The talk will be followed by an informal reception during which finger food and drinks will be provided.

Professor d'Alché-Buc  will also be available for meetings. If you are interested in scheduling a meeting, please email ellis-office@uni-stuttgart.de

Title: Leveraging Optimal Transport for Graph-Valued Regression

Abstract: Driven by applications in molecular identification, we address a regression problem where the target variable is a graph. The structured, discrete nature of graphs—along with their permutation invariance and variable size—poses significant challenges for loss function design. We briefly emphasize two working directions, namely surrogate regression in Hilbert Spaces and end-to-end approaches. To implement the latter, we leverage Optimal Transport theory, introducing three loss functions based on Gromov-Wasserstein distances: the asymmetric Fused Gromov-Wasserstein (FGW) loss, the Partially-Masked FGW (PMFGW) loss, and its Sinkhorn-approximated variant. Each is crafted to overcome specific limitations of the previous one. We develop end-to-end solutions by minimizing these losses using both nonparametric (kernel-based) and parametric (transformer-based) models. Finally, we present numerical results and outline directions for future work.

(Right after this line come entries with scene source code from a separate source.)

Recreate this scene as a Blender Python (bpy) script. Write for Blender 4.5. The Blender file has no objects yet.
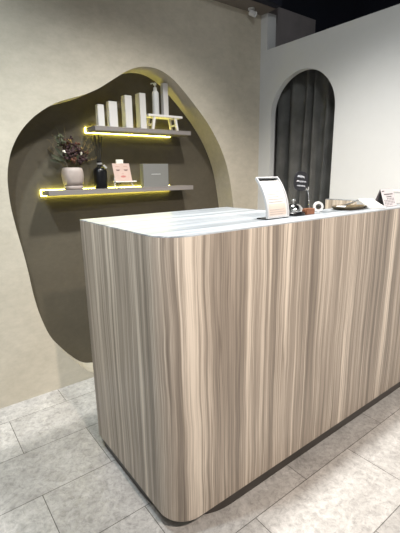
import bpy, bmesh, math, random
from mathutils import Vector, Matrix
from mathutils.geometry import tessellate_polygon
random.seed(7)
C = bpy.context.scene.collection
PI = math.pi

# ------------------------------------------------------------------ materials
def new_mat(name):
    m = bpy.data.materials.new(name); m.use_nodes = True
    nt = m.node_tree
    return m, nt, nt.nodes['Principled BSDF']
def plain(name, col, rough=.5, metal=0, spec=.5, bump=0, bscale=200, var=0, vscale=8):
    m, nt, b = new_mat(name)
    b.inputs['Base Color'].default_value = (*col, 1)
    b.inputs['Roughness'].default_value = rough
    b.inputs['Metallic'].default_value = metal
    b.inputs['Specular IOR Level'].default_value = spec
    geo = nt.nodes.new('ShaderNodeTexCoord')
    if var:
        n = nt.nodes.new('ShaderNodeTexNoise'); n.inputs['Scale'].default_value = vscale; n.inputs['Detail'].default_value = 6
        r = nt.nodes.new('ShaderNodeValToRGB')
        r.color_ramp.elements[0].position = .3; r.color_ramp.elements[1].position = .7
        r.color_ramp.elements[0].color = (*[c*(1-var) for c in col], 1)
        r.color_ramp.elements[1].color = (*[min(1, c*(1+var)) for c in col], 1)
        nt.links.new(geo.outputs['Object'], n.inputs['Vector']); nt.links.new(n.outputs['Fac'], r.inputs[0]); nt.links.new(r.outputs[0], b.inputs['Base Color'])
    if bump:
        n = nt.nodes.new('ShaderNodeTexNoise'); n.inputs['Scale'].default_value = bscale
        u = nt.nodes.new('ShaderNodeBump'); u.inputs['Strength'].default_value = bump; u.inputs['Distance'].default_value = .002
        nt.links.new(geo.outputs['Object'], n.inputs['Vector']); nt.links.new(n.outputs['Fac'], u.inputs['Height']); nt.links.new(u.outputs[0], b.inputs['Normal'])
    return m

def ramp(nt, stops):
    r = nt.nodes.new('ShaderNodeValToRGB'); e = r.color_ramp.elements
    e[0].position, e[0].color = stops[0][0], (*stops[0][1], 1)
    e[1].position, e[1].color = stops[-1][0], (*stops[-1][1], 1)
    for p, c in stops[1:-1]:
        q = e.new(p); q.color = (*c, 1)
    return r
def noise(nt, vec, scale, detail=4, rough=.5, dist=0):
    n = nt.nodes.new('ShaderNodeTexNoise')
    n.inputs['Scale'].default_value = scale; n.inputs['Detail'].default_value = detail
    n.inputs['Roughness'].default_value = rough; n.inputs['Distortion'].default_value = dist
    nt.links.new(vec, n.inputs['Vector']); return n
def mapping(nt, vec, loc=(0,0,0), scale=(1,1,1)):
    m = nt.nodes.new('ShaderNodeMapping'); m.inputs['Location'].default_value = loc; m.inputs['Scale'].default_value = scale
    nt.links.new(vec, m.inputs['Vector']); return m.outputs[0]
def mixc(nt, a, b, fac, mode='MIX'):
    x = nt.nodes.new('ShaderNodeMix'); x.data_type = 'RGBA'; x.blend_type = mode
    if isinstance(fac, (int, float)): x.inputs['Factor'].default_value = fac
    else: nt.links.new(fac, x.inputs['Factor'])
    for k, v in ((6, a), (7, b)):
        if isinstance(v, tuple): x.inputs[k].default_value = (*v, 1)
        else: nt.links.new(v, x.inputs[k])
    return x.outputs[2]

def plaster(name, lo, hi, scale=2.2, rough=.75, fine=.7):
    m, nt, b = new_mat(name)
    tc = nt.nodes.new('ShaderNodeTexCoord').outputs['Object']
    n1 = noise(nt, tc, scale, 8, .62, .4); n2 = noise(nt, mapping(nt, tc, scale=(.6,1,1)), scale*15, 6, .7)
    r = ramp(nt, [(.3, lo), (.7, hi)]); nt.links.new(n1.outputs['Fac'], r.inputs[0])
    r2 = ramp(nt, [(.35, (.86,.86,.86)), (.7, (1.06,1.06,1.06))]); nt.links.new(n2.outputs['Fac'], r2.inputs[0])
    c = mixc(nt, r.outputs[0], r2.outputs[0], fine, 'MULTIPLY')
    nt.links.new(c, b.inputs['Base Color']); b.inputs['Roughness'].default_value = rough
    u = nt.nodes.new('ShaderNodeBump'); u.inputs['Strength'].default_value = .12; u.inputs['Distance'].default_value = .003
    nt.links.new(n2.outputs['Fac'], u.inputs['Height']); nt.links.new(u.outputs[0], b.inputs['Normal'])
    return m

def wood(name, dark, mid, light, coarse=9., fine=75., along=.35, rough=.42, contrast=1.):
    """Striped laminate: u across the grain, v along it (metres, from the UV map)."""
    m, nt, b = new_mat(name)
    uv = nt.nodes.new('ShaderNodeUVMap').outputs[0]
    warp = noise(nt, mapping(nt, uv, scale=(3., 1.6, 1)), 1., 3, .5)
    w = nt.nodes.new('ShaderNodeVectorMath'); w.operation = 'MULTIPLY_ADD'
    nt.links.new(warp.outputs['Color'], w.inputs[0]); w.inputs[1].default_value = (.045, 0, 0)
    nt.links.new(uv, w.inputs[2]); v = w.outputs[0]
    a = noise(nt, mapping(nt, v, scale=(coarse, along, 1)), 1., 5, .62)
    bb = noise(nt, mapping(nt, v, scale=(coarse*3.1, along*1.2, 1), loc=(3,1,0)), 1., 4, .6)
    c = noise(nt, mapping(nt, v, scale=(fine, along*2.2, 1), loc=(7,2,0)), 1., 4, .7)
    d = noise(nt, mapping(nt, v, scale=(fine*2.4, 5, 1), loc=(1,5,0)), 1., 3, .7)
    def madd(x, k, add):
        q = nt.nodes.new('ShaderNodeMath'); q.operation = 'MULTIPLY_ADD'; nt.links.new(x, q.inputs[0]); q.inputs[1].default_value = k
        if isinstance(add, float): q.inputs[2].default_value = add
        else: nt.links.new(add, q.inputs[2])
        return q.outputs[0]
    f = madd(a.outputs['Fac'], .62*contrast, .5-.5*contrast*1.0)
    f = madd(bb.outputs['Fac'], .5*contrast, f); f = madd(c.outputs['Fac'], .46*contrast, f); f = madd(d.outputs['Fac'], .16*contrast, f)
    f = madd(f, 1., -.37*contrast)
    r = ramp(nt, [(.24, dark), (.40, tuple((x+y)/2 for x, y in zip(dark, mid))), (.52, mid), (.66, light)])
    nt.links.new(f, r.inputs[0])
    # thin dark veins
    e = noise(nt, mapping(nt, v, scale=(coarse*2.2, along*.8, 1), loc=(11,3,0)), 1., 2, .5)
    rv = ramp(nt, [(.485, (1,1,1)), (.5, (.62,.6,.58)), (.515, (1,1,1))]); nt.links.new(e.outputs['Fac'], rv.inputs[0])
    col = mixc(nt, r.outputs[0], rv.outputs[0], .75*contrast, 'MULTIPLY')
    nt.links.new(col, b.inputs['Base Color']); b.inputs['Roughness'].default_value = rough
    return m

def tile_floor():
    m, nt, b = new_mat('stone_tile')
    pos = nt.nodes.new('ShaderNodeNewGeometry').outputs['Position']
    v = mapping(nt, pos, loc=(.2955+.585*20, .085+.295*20, 0))
    br = nt.nodes.new('ShaderNodeTexBrick')
    br.offset = .5; br.offset_frequency = 2; br.squash = 1
    br.inputs['Scale'].default_value = 1; br.inputs['Brick Width'].default_value = .585; br.inputs['Row Height'].default_value = .295
    br.inputs['Mortar Size'].default_value = .0016; br.inputs['Mortar Smooth'].default_value = .1; br.inputs['Bias'].default_value = 0
    br.inputs['Color1'].default_value = (.84,.84,.84,1); br.inputs['Color2'].default_value = (1.06,1.06,1.06,1); br.inputs['Mortar'].default_value = (.26,.25,.24,1)
    nt.links.new(v, br.inputs['Vector'])
    n1 = noise(nt, pos, 5.0, 12, .72, 1.6); n2 = noise(nt, pos, 44, 8, .75, .6); n3 = noise(nt, pos, 7.5, 10, .7, 2.2)
    r1 = ramp(nt, [(.32, (.32,.308,.292)), (.5, (.41,.398,.38)), (.68, (.50,.488,.468))]); nt.links.new(n1.outputs['Fac'], r1.inputs[0])
    r2 = ramp(nt, [(.36, (.62,.62,.62)), (.52, (1,1,1)), (.7, (1.2,1.2,1.2))]); nt.links.new(n2.outputs['Fac'], r2.inputs[0])
    r3 = ramp(nt, [(.47, (1,1,1)), (.5, (1.25,1.25,1.25)), (.53, (1,1,1))]); nt.links.new(n3.outputs['Fac'], r3.inputs[0])
    c = mixc(nt, r1.outputs[0], r2.outputs[0], .8, 'MULTIPLY'); c = mixc(nt, c, r3.outputs[0], .6, 'MULTIPLY')
    c = mixc(nt, c, br.outputs['Color'], 1., 'MULTIPLY')
    nt.links.new(c, b.inputs['Base Color']); b.inputs['Roughness'].default_value = .38
    u = nt.nodes.new('ShaderNodeBump'); u.inputs['Strength'].default_value = .25; u.inputs['Distance'].default_value = .002; u.invert = True
    nt.links.new(br.outputs['Fac'], u.inputs['Height']); nt.links.new(u.outputs[0], b.inputs['Normal'])
    return m
def emit(name, col, s):
    m, nt, b = new_mat(name)
    b.inputs['Base Color'].default_value = (*col, 1)
    b.inputs['Emission Color'].default_value = (*col, 1); b.inputs['Emission Strength'].default_value = s
    return m
def acrylic():
    m = bpy.data.materials.new('clear_acrylic'); m.use_nodes = True; nt = m.node_tree; nt.nodes.clear()
    o = nt.nodes.new('ShaderNodeOutputMaterial'); mx = nt.nodes.new('ShaderNodeMixShader')
    t = nt.nodes.new('ShaderNodeBsdfTransparent'); t.inputs[0].default_value = (.93,.95,.95,1)
    g = nt.nodes.new('ShaderNodeBsdfGlossy'); g.inputs['Roughness'].default_value = .05
    f = nt.nodes.new('ShaderNodeFresnel'); f.inputs[0].default_value = 1.45
    nt.links.new(f.outputs[0], mx.inputs[0]); nt.links.new(t.outputs[0], mx.inputs[1]); nt.links.new(g.outputs[0], mx.inputs[2]); nt.links.new(mx.outputs[0], o.inputs[0])
    return m

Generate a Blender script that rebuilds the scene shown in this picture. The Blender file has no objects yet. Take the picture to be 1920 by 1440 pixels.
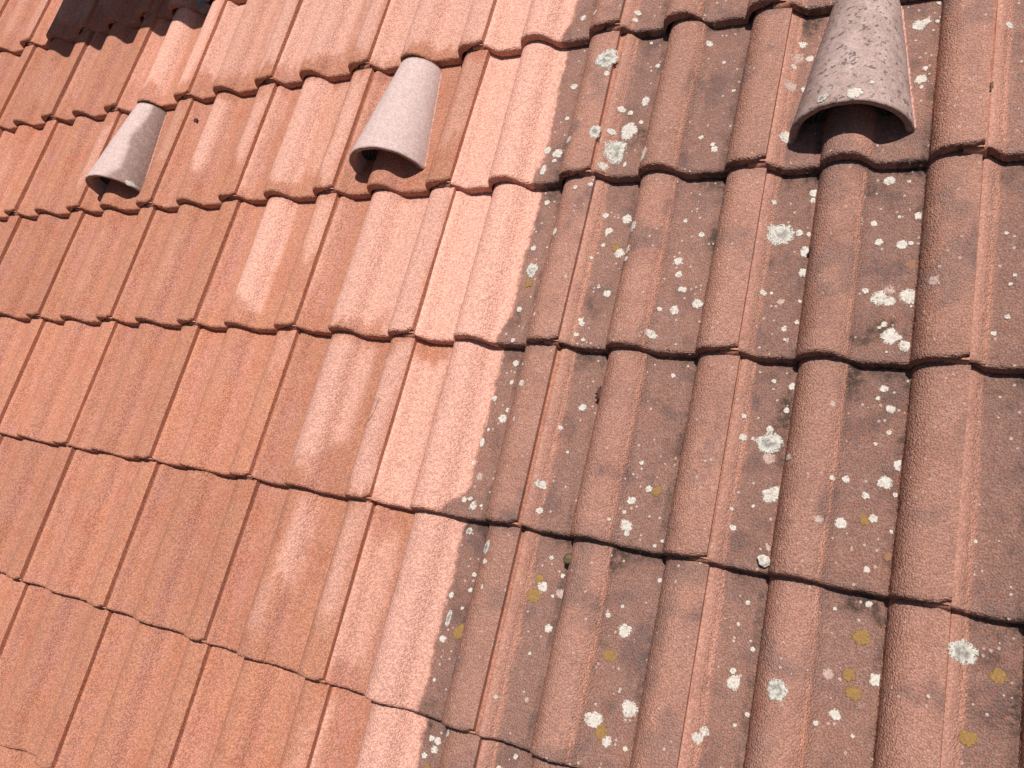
import bpy, math, random
import numpy as np
from mathutils import Matrix, Vector

# ---------------------------------------------------------------- camera, sky, sun, exposure
scene = bpy.context.scene
PITCH = math.radians(32.0)
TILT = Matrix.Rotation(PITCH, 4, 'X')            # roof plane (x across, y up the slope, z off the roof) to world
cam_d = bpy.data.cameras.new('camera')
cam = bpy.data.objects.new('camera', cam_d)
scene.collection.objects.link(cam)
cam_d.sensor_width = 36.0
cam_d.lens = 27.4385
cam_d.clip_start = 0.02
cam_d.clip_end = 500.0
RX = (0.87257419, 0.20316675, -0.44422692)
RY = (0.07049162, -0.95225635, -0.29705013)
RZ = (-0.48336861, 0.22788401, -0.84523586)
cl = Matrix(((RX[0], -RY[0], -RZ[0], 0.87224248),
             (RX[1], -RY[1], -RZ[1], 0.24227465),
             (RX[2], -RY[2], -RZ[2], 1.12119102),
             (0, 0, 0, 1)))
cam.matrix_world = TILT @ cl
scene.camera = cam

SUN_LOCAL = Vector((0.27, 0.40, 1.0)).normalized()     # direction towards the sun, in roof axes
SUN = (TILT.to_3x3() @ SUN_LOCAL).normalized()
sun_d = bpy.data.lights.new('sun', 'SUN')
sun_d.energy = 5.0
sun_d.angle = math.radians(0.53)
sun_d.color = (1.0, 0.955, 0.90)
sun = bpy.data.objects.new('sun', sun_d)
sun.rotation_euler = SUN.to_track_quat('Z', 'Y').to_euler()
scene.collection.objects.link(sun)

world = bpy.data.worlds.new('World')
scene.world = world
world.use_nodes = True
wn = world.node_tree
bg = wn.nodes['Background']
sky = wn.nodes.new('ShaderNodeTexSky')
sky.sky_type = 'NISHITA'
sky.sun_disc = False
sky.sun_elevation = math.asin(SUN.z)
sky.sun_rotation = math.atan2(SUN.x, SUN.y)
sky.air_density = 1.0
sky.dust_density = 1.5
wn.links.new(sky.outputs[0], bg.inputs[0])
bg.inputs[1].default_value = 0.05

scene.view_settings.view_transform = 'Standard'
scene.view_settings.look = 'None'
scene.view_settings.exposure = 0.0
scene.view_settings.gamma = 1.0
scene.view_settings.use_curve_mapping = False

# ---------------------------------------------------------------- helpers
W, G, STEP = 0.30, 0.3140958, 0.021
ALPHA = math.asin(STEP / G)
LEN = G + 0.065
COL = scene.collection
PU = [0, .02, .05, .075, .09, .24, .258, .263, .270, .283, .300, .322, .348, .378, .42, .46, .49, .515, .54, .56,
      .74, .758, .763, .770, .783, .800, .822, .848, .878, .92, .96, .985, 1.0]
PZ = [20, 18.5, 8.5, 2, 0, 0, -1.0, 1.0, 9.5, 17.5, 23.5, 28, 31, 32, 31, 26, 17, 6.5, 1, 0,
      0, -1.0, 1.0, 9.5, 17.5, 23.5, 28, 31, 32, 31.7, 31, 30, 28.5]
_u = np.linspace(0, 1, 1201)
_z = (np.interp(_u, PU, PZ) - 20) / 1000
_k = np.hanning(11); _k /= _k.sum()
_zs = np.convolve(np.pad(_z, 5, mode='edge'), _k, 'valid')

def prof(u):
    return np.interp(u, _u, _zs)

def vnoise(x, y, seed=0):
    """smooth value noise 0..1"""
    x = np.asarray(x, float); y = np.asarray(y, float)
    xi = np.floor(x).astype(np.int64); yi = np.floor(y).astype(np.int64)
    fx = x - xi; fy = y - yi
    fx = fx * fx * (3 - 2 * fx); fy = fy * fy * (3 - 2 * fy)
    def h(a, b):
        n = (a * 374761393 + b * 668265263 + seed * 974634777) & 0x7fffffff
        n = ((n ^ (n >> 13)) * 1274126177) & 0x7fffffff
        n = ((n ^ (n >> 16)) * 69069 + 12345) & 0x7fffffff
        return ((n >> 7) & 0xffff) / 65535.0
    return ((h(xi, yi) * (1 - fx) + h(xi + 1, yi) * fx) * (1 - fy)
            + (h(xi, yi + 1) * (1 - fx) + h(xi + 1, yi + 1) * fx) * fy)

def fbm(x, y, seed=0):
    return 0.55 * vnoise(x, y, seed) + 0.28 * vnoise(2.1 * x, 2.1 * y, seed + 7) + 0.17 * vnoise(4.3 * x, 4.3 * y, seed + 13)

def sm(a, b, x):
    t = np.clip((x - a) / (b - a), 0, 1)
    return t * t * (3 - 2 * t)

def band(x, a, b, s):
    return sm(a - s, a + s, x) * (1 - sm(b - s, b + s, x))

def mesh_np(name, V, F, mat=None, smooth=True, attr=None):
    """V (n,3), F (m,4) or list of polygons"""
    me = bpy.data.meshes.new(name)
    if isinstance(F, np.ndarray):
        n, k = F.shape
        me.vertices.add(len(V)); me.vertices.foreach_set('co', np.asarray(V, np.float32).ravel())
        me.loops.add(n * k); me.loops.foreach_set('vertex_index', F.astype(np.int32).ravel())
        me.polygons.add(n)
        me.polygons.foreach_set('loop_start', np.arange(0, n * k, k, dtype=np.int32))
        me.polygons.foreach_set('loop_total', np.full(n, k, np.int32))
        me.update(calc_edges=True)
    else:
        me.from_pydata([tuple(v) for v in V], [], [tuple(f) for f in F]); me.update()
    if smooth:
        me.polygons.foreach_set('use_smooth', np.ones(len(me.polygons), bool))
    if attr is not None and attr.shape[-1:] == (5,) if hasattr(attr, 'shape') else False:
        s_ = me.attributes.new('soot_shade', 'FLOAT', 'POINT'); s_.data.foreach_set('value', np.ascontiguousarray(attr[:, 4], np.float32))
        attr = np.ascontiguousarray(attr[:, :4])
    if attr is not None:
        a = me.attributes.new('wear', 'FLOAT_COLOR', 'POINT')
        a.data.foreach_set('color', np.asarray(attr, np.float32).ravel())
    if mat: me.materials.append(mat)
    me.validate()
    return me

def link(name, me, parent=None, mw=None):
    o = bpy.data.objects.new(name, me)
    COL.objects.link(o)
    if parent is not None: o.parent = parent
    if mw is not None: o.matrix_world = mw
    return o

def tag(o, label=None, cat=None, group=None, kind=None):
    if label: o['label'] = label
    if cat: o['category'] = cat
    if group: o['group'] = group
    if kind: o['kind'] = kind
    return o

def grid_faces(nr, nc):
    r, c = np.meshgrid(np.arange(nr - 1), np.arange(nc - 1), indexing='ij')
    a = (r * nc + c).ravel()
    return np.stack([a, a + 1, a + nc + 1, a + nc], 1)

# ---------------------------------------------------------------- materials
class NT:
    def __init__(s, name):
        s.m = bpy.data.materials.new(name); s.m.use_nodes = True
        s.t = s.m.node_tree; s.b = s.t.nodes['Principled BSDF']
    def n(s, typ, **kw):
        nd = s.t.nodes.new('ShaderNode' + typ)
        for k, v in kw.items():
            if k.startswith('i_'): nd.inputs[int(k[2:]) if k[2:].isdigit() else k[2:].replace('_', ' ')].default_value = v
            else: setattr(nd, k, v)
        return nd
    def l(s, a, b): s.t.links.new(a, b)
    def mix(s, fac, a, b, mode='MIX'):
        nd = s.t.nodes.new('ShaderNodeMix'); nd.data_type = 'RGBA'; nd.blend_type = mode
        for sock, v in ((nd.inputs[0], fac), (nd.inputs[6], a), (nd.inputs[7], b)):
            if hasattr(v, 'links'): s.l(v, sock)
            elif isinstance(v, (int, float)): sock.default_value = v
            else: sock.default_value = (*v, 1)
        return nd.outputs[2]
    def math(s, op, a, b=0.0, clamp=False):
        nd = s.t.nodes.new('ShaderNodeMath'); nd.operation = op; nd.use_clamp = clamp
        for sock, v in ((nd.inputs[0], a), (nd.inputs[1], b)):
            if hasattr(v, 'links'): s.l(v, sock)
            else: sock.default_value = v
        return nd.outputs[0]
    def ramp(s, v, a, b, c=0.0, d=1.0):
        nd = s.t.nodes.new('ShaderNodeMapRange'); nd.interpolation_type = 'SMOOTHSTEP'
        s.l(v, nd.inputs[0])
        for k, x in zip((1, 2, 3, 4), (a, b, c, d)): nd.inputs[k].default_value = x
        return nd.outputs[0]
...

Bio: Florence d'Alché-Buc is professor at Télécom Paris (Institute Polytechnique de Paris), in the Data, Signal and Image Department. She used to be the head of the Labex (Excellence Laboratories) in Science and Technology of Information of University Paris-Saclay between 2017 and 2019 and was program co-chair of NeurIPS in 2019. Ellis Fellow, she currently coordinates the Ellis PhD & Postdoc program and participates to the Ellis board. Her researches span diverse areas of Machine Learning, including structured and functional regression, kernel methods, optimal transport with a strong interest in interpretable and robust shallow and deep learning.